_Directions_
Extract the first line of the entries below and every line after it up to the one containing "house('hillside_house', 'pinkish house", both kept. Pictures are excluded.

┌─ Supplied data

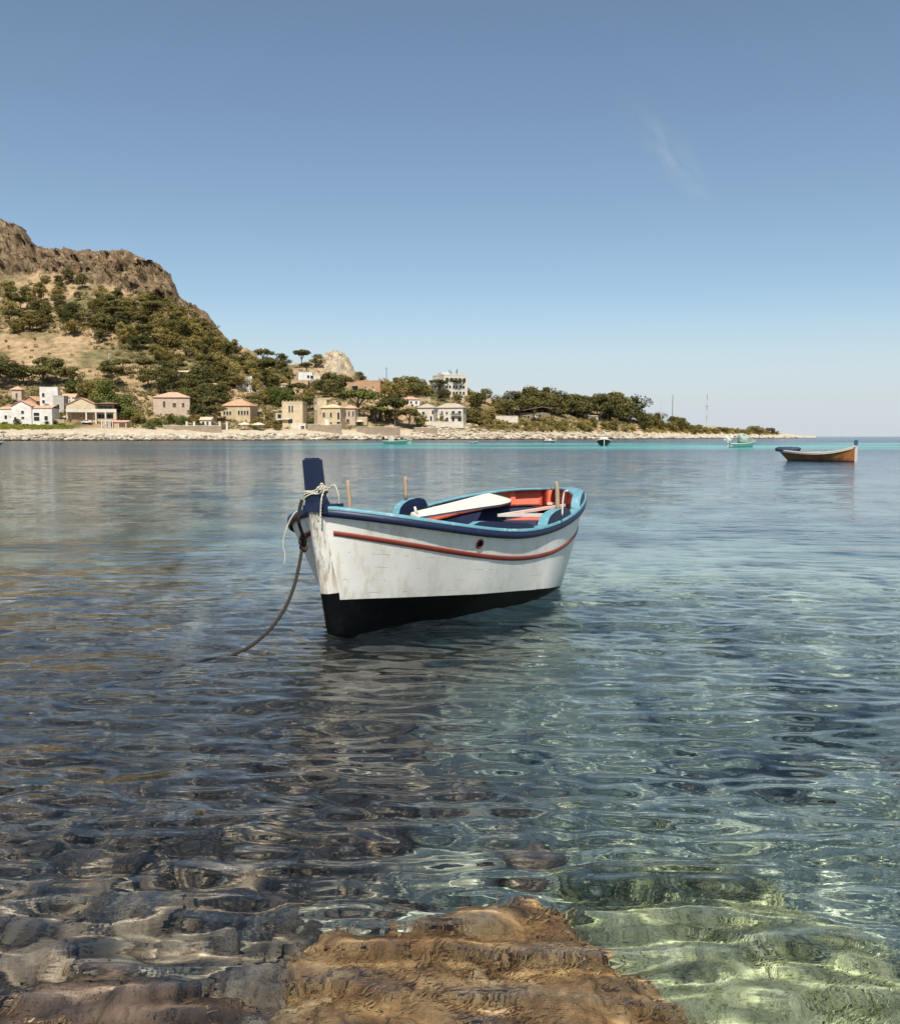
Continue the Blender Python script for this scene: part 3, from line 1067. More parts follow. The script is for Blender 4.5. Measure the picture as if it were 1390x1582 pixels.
house('small_tower', 'little pink tower with a pointed tile roof behind the white gable house', 25, 622, 14, 602, 4.2, 'pink_wall', ('hip', 'pink_roof', 1.7), 8, [('front', .5, .35, 0.9, 2.2, 'shuttered')], 'tower', Yoff=0)
house('tiled_cottage', 'cottage with an orange tiled gable roof between the white houses', 48, 630, 22, 620, 7, 'orange_wall', ('gable_y', 'orange_roof', 2.2), -10, [('front', .5, .35, 1.4, 0.9, 'shuttered')])
house('cube_house', 'tall plain white cube house above the orange cottage', 73, 634, 26, 599, 7, 'white_wall', ('flat', 'white_wall', 0.4), 14, [('front', .2, .6, 1.0, 1.6), ('front', .2, .32, 1.0, 1.3), ('left', .4, .6, 1.0, 1.5)])
house('annex_house', 'low grey annex right of the tall white cube house', 90, 638, 16, 612, 6, 'grey_wall', ('flat', 'grey_wall', 0.35), 5, [('front', .45, .28, 1.2, 1.7)])
house('hillside_house', 'pinkish house with a brown roof on the bare slope at the left edge', 4, 574, 22, 556, 8, 'pink_wall', ('hip', 'orange_roof', 1.9), 10, [('front', .3, .3, 1.0, 1.6), ('front', .7, .3, 1.0, 1.6)])

# villa with balconies
r, W_, Hh = house('villa', 'pale villa with a pink tiled gable and two long balconies', 122, 652, 44, 626, 11, 'cream_wall', ('gable_y', 'pink_roof', 3.1), 12,
                  [('front', .40, .60, 1.0, 1.5, 'shuttered'), ('front', .62, .60, 1.0, 1.5), ('front', .8, .60, .9, 1.5)], chimney=(-.42, 0.1, 3.6))
s = W_ / 44
bl = MB().box(-21 * s, 52 * s, -7.6, -5.52, 4.1, 4.35).build('balcony', M['offwhite_wall'], r)
MB().box(-21 * s, 52 * s, -7.75, -7.6, 4.1, 5.5).build('balcony_wall', M['offwhite_wall'], bl)
wg = MB().box(22.2 * s, 46 * s, -3.0, 5.4, -2.5, 7.4).build('wing', M['cream_wall'], r)
v, f = hip(33 * s, 11.5, 7.62, 1.0, 0.3)
obj('wing_roof', np.array(v) + np.array([37 * s, -0.9, 0]), f, M['dark_roof'], wg)
for k in range(4):
    x_ = (8 + k * 14) * s
    MB().box(x_ - 0.28, x_ + 0.28, -7.7, -7.15, -2.0, 4.098).build('pillar', M['offwhite_wall'], r)
MB().box(24 * s, 52 * s, -7.75, -7.5, 0.2, 1.4).build('terrace_wall', M['tan_wall'], r)
for k in range(3):
    x_ = (27 + k * 7) * s
    MB().box(x_ - 0.9, x_ + 0.9, -3.06, -3.002, 4.6, 6.9).build('window', M['glass'], wg)
    MB().box(x_ - 1.0, x_ + 1.0, -3.06, -3.002, 0.4, 3.4).build('doorway', M['glass'], wg)
MB().box(47 * s, 52 * s, -7.4, 4.0, -2.5, 4.098).build('side_wall', M['tan_wall'], r)
MB().box(-14 * s, 16 * s, -5.62, -5.502, 0.6, 3.6).build('porch', M['orange_wall'], r)

house('hip_roof_house', 'big pinkish house with a hipped tile roof on a green terrace', 262, 645, 54, 614, 12, 'pink_wall', ('hip', 'pink_roof', 2.6), 9,
      [('front', .30, .52, 1.2, 2.6, 'shuttered'), ('front', .58, .52, 1.6, 1.9, 'shuttered'), ('front', .82, .52, 1.2, 1.9, 'shuttered'), ('left', .5, .35, 3.2, 4.6, 'white'), ('left', .8, .45, 1.0, 2.0, 'shuttered')])
house('yellow_house', 'yellow house with a hipped red tile roof behind two cream parasols', 366, 652, 46, 627, 11, 'yellow_wall', ('hip', 'orange_roof', 3.2), -6,
      [('front', .12, .45, .9, 1.6), ('front', .22, .45, .9, 1.6), ('front', .32, .45, .9, 1.6), ('front', .62, .45, .9, 1.9), ('front', .72, .45, .9, 1.9), ('front', .82, .45, .9, 1.9), ('front', .92, .45, .9, 1.9)])

r, W_, Hh = house('parapet_house', 'cream house with a crenellated flat top and twin tall windows', 453, 660, 32, 623, 9, 'cream_wall', ('flat', 'cream_wall', 0.8), -4,
                  [('front', .36, .62, .75, 3.0), ('front', .50, .62, .75, 3.0), ('front', .4, .16, 2.0, 2.0)])
s = W_ / 32
wg = MB().box(-47 * s, -16.1 * s, -2.6, 4.0, -2.5, Hh * 0.60).build('wing', M['cream_wall'], r)
a_, b_ = -48 * s, -16.1 * s
MB().add([(a_, -3.2, Hh * .60 + .02), (b_, -3.2, Hh * .74), (b_, 4.2, Hh * .80), (a_, 4.2, Hh * .66), (a_, -3.2, Hh * .60 + .2), (b_, -3.2, Hh * .74 + .18), (b_, 4.2, Hh * .80 + .18), (a_, 4.2, Hh * .66 + .18)],
         [(3, 2, 1, 0), (4, 5, 6, 7), (0, 1, 5, 4), (1, 2, 6, 5), (2, 3, 7, 6), (3, 0, 4, 7)]).build('wing_roof', M['cream_roof'], wg)
for u, z, ww, hh in ((-41, .36, 1.2, 1.4), (-34, .36, 1.2, 1.4), (-22, .38, 1.6, 1.8)):
    MB().box(u * s - ww / 2, u * s + ww / 2, -2.66, -2.602, z * Hh, z * Hh + hh).build('window', M['glass'], wg)
MB().box(-25 * s, -4 * s, -5.6, -4.55, 0.32 * Hh, 0.36 * Hh).build('balcony', M['offwhite_wall'], r)
MB().box(-24 * s, -8 * s, -2.75, -2.602, 0, 0.28 * Hh).build('doorway', M['glass'], wg)
for k in range(6):
    x_ = (-14 + k * 5.6) * s
    MB().box(x_ - 0.3, x_ + 0.3, -4.75, -4.3, Hh + 0.81, Hh + 1.2).build('merlon', M['cream_wall'], r)

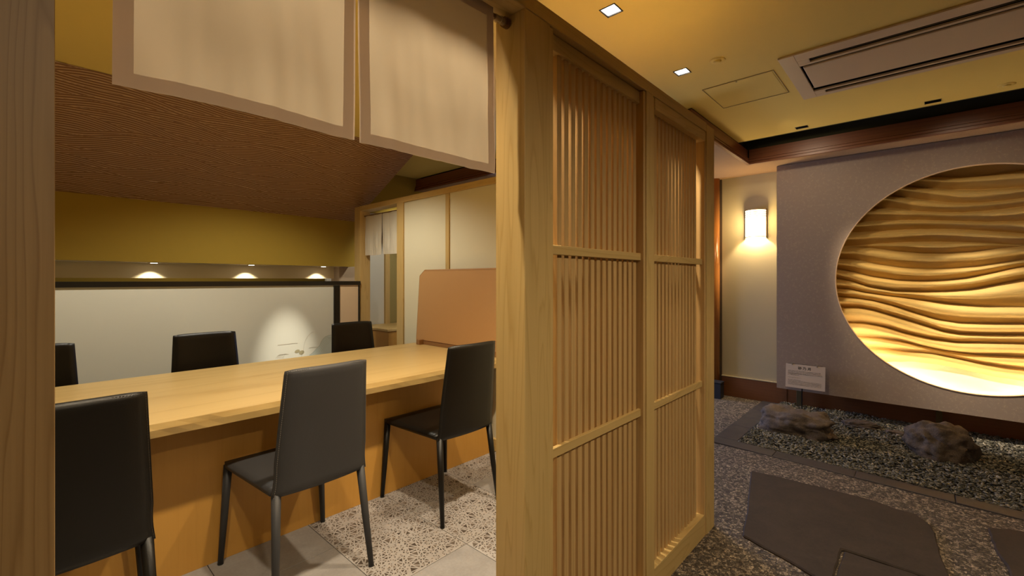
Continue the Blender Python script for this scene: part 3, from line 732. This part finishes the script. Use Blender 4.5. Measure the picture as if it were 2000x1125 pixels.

└─

_Result below_
Continue the Blender Python script for this scene: part 3, from line 1067. More parts follow. The script is for Blender 4.5. Measure the picture as if it were 1390x1582 pixels.
house('small_tower', 'little pink tower with a pointed tile roof behind the white gable house', 25, 622, 14, 602, 4.2, 'pink_wall', ('hip', 'pink_roof', 1.7), 8, [('front', .5, .35, 0.9, 2.2, 'shuttered')], 'tower', Yoff=0)
house('tiled_cottage', 'cottage with an orange tiled gable roof between the white houses', 48, 630, 22, 620, 7, 'orange_wall', ('gable_y', 'orange_roof', 2.2), -10, [('front', .5, .35, 1.4, 0.9, 'shuttered')])
house('cube_house', 'tall plain white cube house above the orange cottage', 73, 634, 26, 599, 7, 'white_wall', ('flat', 'white_wall', 0.4), 14, [('front', .2, .6, 1.0, 1.6), ('front', .2, .32, 1.0, 1.3), ('left', .4, .6, 1.0, 1.5)])
house('annex_house', 'low grey annex right of the tall white cube house', 90, 638, 16, 612, 6, 'grey_wall', ('flat', 'grey_wall', 0.35), 5, [('front', .45, .28, 1.2, 1.7)])
house('hillside_house', 'pinkish house with a brown roof on the bare slope at the left edge', 4, 574, 22, 556, 8, 'pink_wall', ('hip', 'orange_roof', 1.9), 10, [('front', .3, .3, 1.0, 1.6), ('front', .7, .3, 1.0, 1.6)])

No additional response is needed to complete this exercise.